## DATA
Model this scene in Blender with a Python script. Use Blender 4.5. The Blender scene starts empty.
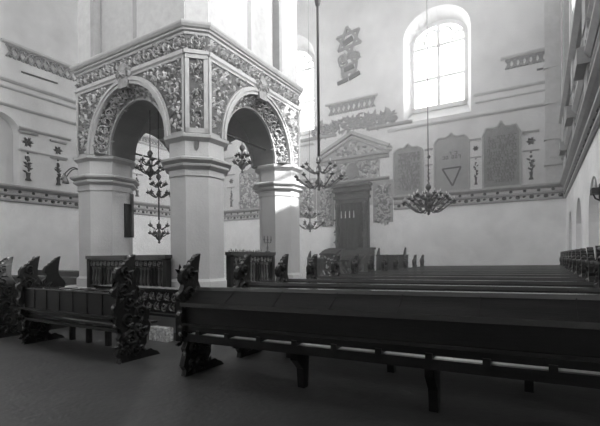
import bpy, math, random
from mathutils import Vector, Matrix
C = bpy.context.scene
COL = C.collection
random.seed(7)
PI = math.pi
sin, cos = math.sin, math.cos

# ------------------------------------------------------------------ materials
def mat(name, col, rough=0.7, noise=0.0, scale=6.0, bump=0.0, bscale=40.0, metal=0.0, spec=0.5, wood=False, detail=6.0):
    m = bpy.data.materials.new(name); m.use_nodes = True
    nt = m.node_tree; b = nt.nodes['Principled BSDF']
    if not isinstance(col, (tuple, list)): col = (col, col, col)
    b.inputs['Base Color'].default_value = (*col, 1)
    b.inputs['Roughness'].default_value = rough
    b.inputs['Metallic'].default_value = metal
    b.inputs['Specular IOR Level'].default_value = spec
    tc = nt.nodes.new('ShaderNodeTexCoord')
    mp = nt.nodes.new('ShaderNodeMapping'); nt.links.new(tc.outputs['Object'], mp.inputs['Vector'])
    if wood: mp.inputs['Scale'].default_value = (0.15, 1.6, 1.6)
    if noise:
        n = nt.nodes.new('ShaderNodeTexNoise'); n.inputs['Scale'].default_value = scale
        n.inputs['Detail'].default_value = detail; n.inputs['Roughness'].default_value = 0.62
        nt.links.new(mp.outputs['Vector'], n.inputs['Vector'])
        r = nt.nodes.new('ShaderNodeValToRGB')
        r.color_ramp.elements[0].position = 0.3; r.color_ramp.elements[1].position = 0.72
        r.color_ramp.elements[0].color = (*[c*(1-noise) for c in col], 1)
        r.color_ramp.elements[1].color = (*[min(1, c*(1+noise)) for c in col], 1)
        nt.links.new(n.outputs['Fac'], r.inputs['Fac']); nt.links.new(r.outputs['Color'], b.inputs['Base Color'])
    if bump:
        n2 = nt.nodes.new('ShaderNodeTexNoise'); n2.inputs['Scale'].default_value = bscale; n2.inputs['Detail'].default_value = 4
        nt.links.new(mp.outputs['Vector'], n2.inputs['Vector'])
        bp = nt.nodes.new('ShaderNodeBump'); bp.inputs['Strength'].default_value = bump; bp.inputs['Distance'].default_value = 0.02
        nt.links.new(n2.outputs['Fac'], bp.inputs['Height']); nt.links.new(bp.outputs['Normal'], b.inputs['Normal'])
    return m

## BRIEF
Repeat only what lies between the start of the data and the end of the line containing "sin, cos = math.sin, math.cos", exactly, with pictures left out.

## THE SOLUTION
Model this scene in Blender with a Python script. Use Blender 4.5. The Blender scene starts empty.
import bpy, math, random
from mathutils import Vector, Matrix
C = bpy.context.scene
COL = C.collection
random.seed(7)
PI = math.pi
sin, cos = math.sin, math.cos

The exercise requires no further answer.